Such thermostats help customers control demand and bills, according to advocates, but as proposed in DP&L’s modernization plan, would cost up to $450,000 a year, according to new testimony.
According to a “stipulation” filed with state regulators last October, DP&L will pay $450,000 annually “to offer marketing, administration, and rebates/incentives for smart thermostats.”
“Smart thermostats are central to the company’s grid modernization plan,” says a brief filed by the environmental groups late last week with the Public Utilities Commission of Ohio (PUCO). “They allow customers to reduce their demand at peak, making the grid more flexible and reducing costs over the long term. Importantly, when coupled with time-of-use rates, smart thermostats will help customers benefit from the company’s proposed $77 million advanced metering infrastructure deployment.”

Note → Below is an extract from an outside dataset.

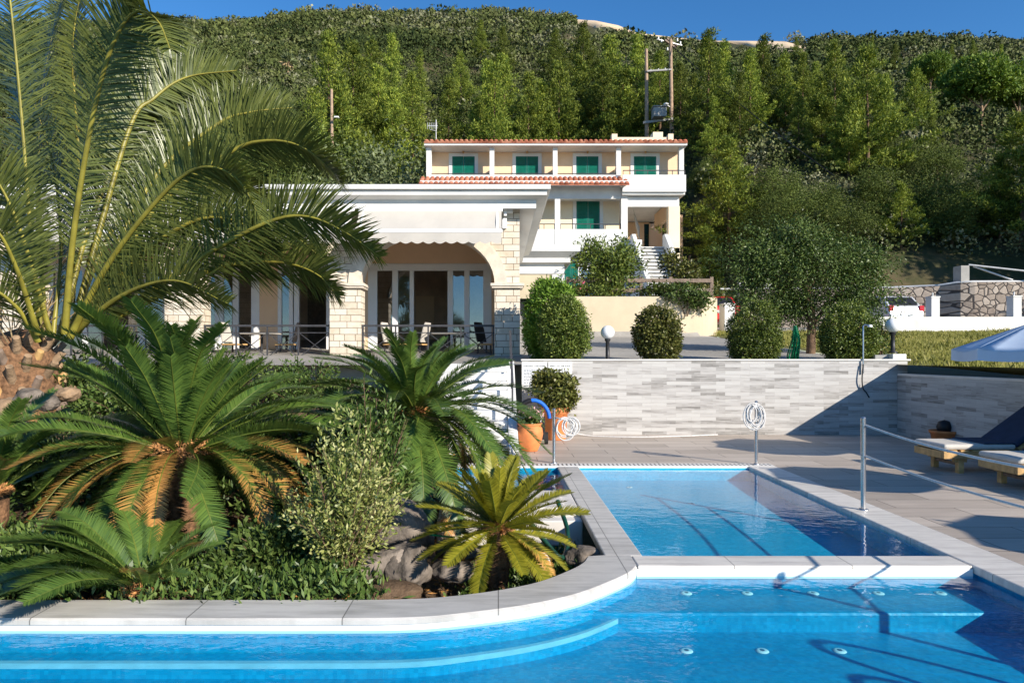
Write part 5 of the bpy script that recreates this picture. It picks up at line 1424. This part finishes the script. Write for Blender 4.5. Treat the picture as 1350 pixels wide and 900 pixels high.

In response to questions Monday, a DP&L spokeswoman said the proposal is not “yet fully detailed and defined. While DP&L had a program previously, this proposal will involve a collaborative process of working together to define, implement, and report on the progress.”
For weeks, PUCO has been taking testimony about a DP&L plan to build “smart grid” technology — technology that backers say would allow more precise communication and control between DP&L and its customers.
“The smart grid investments they are making are significant,” Matt Schilling, a spokesman for the PUCO, told the Dayton Daily News in December. “The only thing left at the PUCO is for the commissioners to issue a ruling and then DP&L can start work (assuming approval from commissioners).”
“This is a transformational for us,” DP&L spokeswoman Mary Ann Kabel said in December.
In October, DP&L reached a settlement on its plan to pursue smart grid technology with almost every party to the regulatory case, except for the Ohio Consumers Counsel, which did not sign a settlement.
Dayton city government, Honda, the University of Dayton, the Kroger Co. and others have indicated support for the plan.
DP&L proposes to spend up to $267.6 million on grid modernization in the first phase of the overall project.
The Ohio Consumers Counsel has taken issue with the proposal, stating that “[s]mart thermostats are unrelated to DP&L’s obligation to provide efficient, safe, reliable, nondiscriminatory and reasonably priced retail electric service.”
The office has also said “captive DP&L electric customers should not be required to subsidize the costs for smart thermostats for other customers who may have an interest in smart thermostats.”
Kabel told the Dayton Daily News in October that the plan will mean higher rates, an increase of 94 cents for the average residential customer using 1,000 kWh (kilowatt-hours) on DP&L’s “standard service offer.”
Electricity usage is calculated in kWh, or 1,000 watts used for one hour. As one example, a 100-watt light bulb on for ten hours uses one kilowatt-hour.